Miners target funds to spread the message on coal – by Annabel Hepworth (The Australian – March 24, 2014)

http://www.theaustralian.com.au/business

MINING giants are targeting Australia’s most influential superannuation funds to convince them that coal is here to stay in a dramatic escalation of a strike against environmentalists campaigning for the divestment of fossil fuel assets.

The Australian can reveal that the Minerals Council of Australia — whose members include BHP Billiton, Rio Tinto and Glencore — has been pitching the case for coal to more than 1000 powerbrokers at big investors.

As well as industry funds including Australian Super and Uni Super, the campaign has targeted investment managers Colonial First State, investment bank Goldman Sachs and the Australian arm of the world’s biggest asset manager BlackRock, as well as ratings agencies.

The move is an escalation of the industry’s plans to take on the fossil fuel divestment campaign, where green groups are pushing investors to dump their holdings in coal companies.

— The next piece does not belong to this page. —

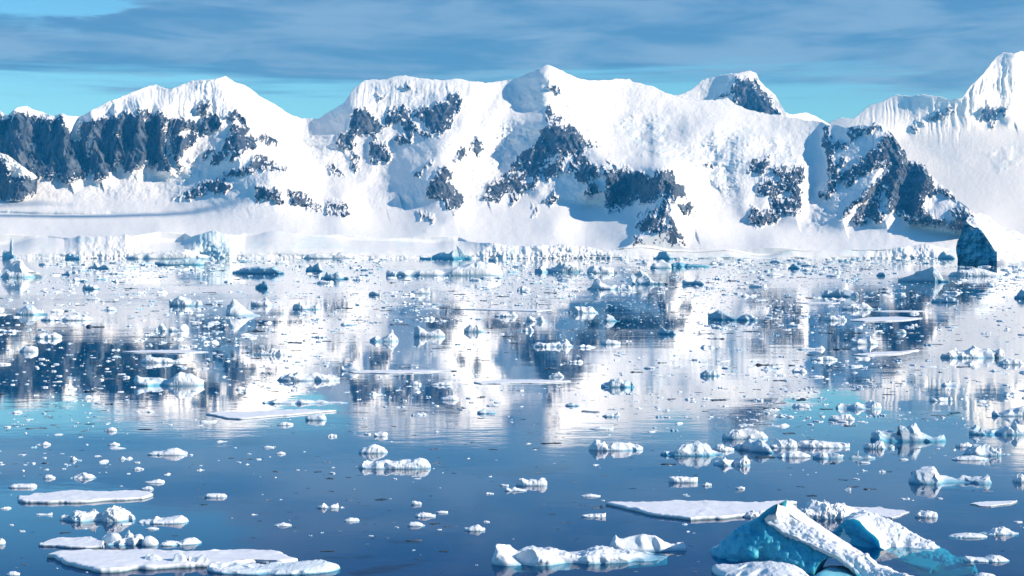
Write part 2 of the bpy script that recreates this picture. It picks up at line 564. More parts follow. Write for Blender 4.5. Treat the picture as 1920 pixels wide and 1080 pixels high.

The approach is modelled heavily on the South African divestment campaign against apartheid. The Greens have been demanding that the $96.6 billion Future Fund get out of coal.

This week, the director of Oxford University’s Stranded Assets Program, Ben Caldecott, starts a speaking tour in Australia.

Last year, a report by the program into divestment campaigns found the direct effects on equity or debt are likely to be limited — though effects on coal companies would be more substantial — but the main impact would be “triggering a process of stigmatisation” of fossil fuel businesses.

A document commissioned by the Minerals Council to go to investors today, obtained by The Australian, says the “available evidence” presents a different picture to the arguments of pro-divestment proponents.

Pro-divestment advocates argue that Chinese coal demand is waning and there is a switch to renewables because of government policy in the world’s most populous country.